Eliza Michalik
Zakrzykiwanie i lżenie ludzi z którymi się nie zgadzamy, zamiast podejmowania dyskusji z ich argumentami, bardzo nas ogranicza
Zdobywa w Polsce popularność pewien ciekawy styl dyskusji, który Jacek Santorski, i słusznie, nazwał kiedyś folwarcznym.
Otóż posługując się tym stylem, nie polemizujemy z poglądami naszych rozmówców, nie spieramy się, tylko od razu, zwinnie i jadowicie niczym kobra, przechodzimy do personalnego ataku. Nie odnosimy się do opinii i faktów (i słusznie, bo mogłoby się okazać, że nasz interlokutor jednak ma trochę racji i jeszcze nas przekona), tylko:
a) robimy mu psychoanalizę (wariat, świr),
b) obrażamy: brzydki, głupi, chłopa/baby dawno nie miał, debil, kretyn)
c) przypisujemy niskie pobudki (od kogo bierze kasę, że tak myśli i mówi?) i poniżamy rodzinę (niech ujawni kim był jego tatuś i mamusia)
d) stosujemy rasizm i nacjonalizm (Żyd, Murzyn, żółtek itp.)
e) jeśli to kobieta (bo istnieje specjalny rodzaj kobrzego ataku stosowany tylko wobec kobiet) - od razu sprowadzamy ją do parteru infantylnym zdrobnieniem imienia i zasugerowaniem, żeby nie przemęczała pięknej główki myśleniem, bo jej nie wychodzi. (Rzecz jasna, jeśli kobieta nie jest atrakcyjna, atak idzie zawsze po linii "sfrustrowana, bo brzydka" , "stara wąsata lesba" tudzież "nikt jej nie chciał").
Na przykład moja dobra i serdeczna znajoma, mądra dziewczyna i na swoje nieszczęście piękna blondynka, po wyrażeniu swojej opinii na temat udziału Mike Tysona w spocie promującym Powstanie Warszawskie (pochwaliła, przedstawiając argumenty uwzględniające także stanowisko tych, którzy, jak ja, myślą inaczej), usłyszała, nie od "pisowców", tylko od "swoich", czyli osób broniących demokracji, uważających się za centrowe i równościowe, że jest infantylna, że "coś się z nią stało", a w ogóle to jest "Karolcią", a nie Karoliną (tak ma na imię) i powinna "pomyśleć" zanim coś napisze.

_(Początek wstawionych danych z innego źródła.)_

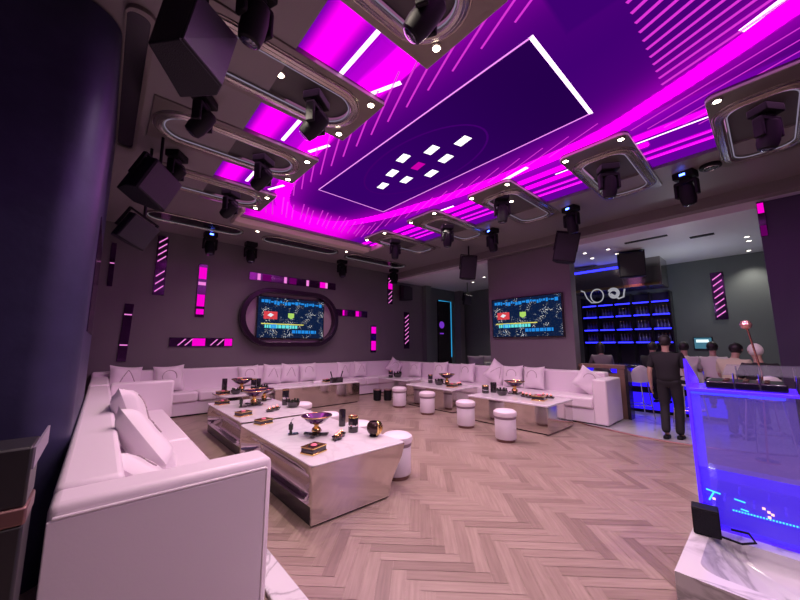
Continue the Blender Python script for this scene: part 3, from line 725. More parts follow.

Mój znajomy z kolei, któremu nie podobają się rządy PiS, ale ośmielił się kiedyś pochwalić jedną jedyną rzecz w tej partii usłyszał od swoich, że jest sprzedawczykiem i koniukturalistą i że pewnie szykuje się już do rządów dobrej zmiany i zaczyna, jak to ładnie ujął Kisiel "urządzać się w dupie". A wszystko z powodu jednej, uargumentowanej zresztą opinii.
Jak mówili mi zawsze rodzice, nie jest żadną sztuką szanować i być kulturalnym wobec ludzi, którzy myślą tak samo. Prawdziwą miarą kultury człowieka i jego klasy, jest stosunek do osób z którymi się nie zgadza, a nawet ich nie lubi. Wtedy widać, kto jest kim. I jaki poziom trzyma.
Od siebie dodam, że zakrzykiwanie i lżenie ludzi z którymi się nie zgadzamy, zamiast podejmowania dyskusji z ich argumentami, bardzo nas ogranicza i sprawia, że przestajemy się rozwijać i rozumieć tę podstawową i ważną prawdę, że jedną z największych ludzkich umiejętności jest umiejętność patrzenia na jedną sprawę z wielu różnych punktów widzenia. Ba! Dostrzeżenie, że mogą istnieć różne punkty widzenia.
Ten tekst dedykuję wyjątkowo nie fanom PiS, którzy powyższe opanowali do perfekcji i traktują jako metodę wywierania społecznego wpływu, ale tak zwanych "naszym", czyli wykształconym, na ogół miłym i wydawałoby się dobrym i rozsądnym ludziom, z których, przy najmniejszej różnicy zdań na temat dowolny, wychodzą takie oto kwiatki.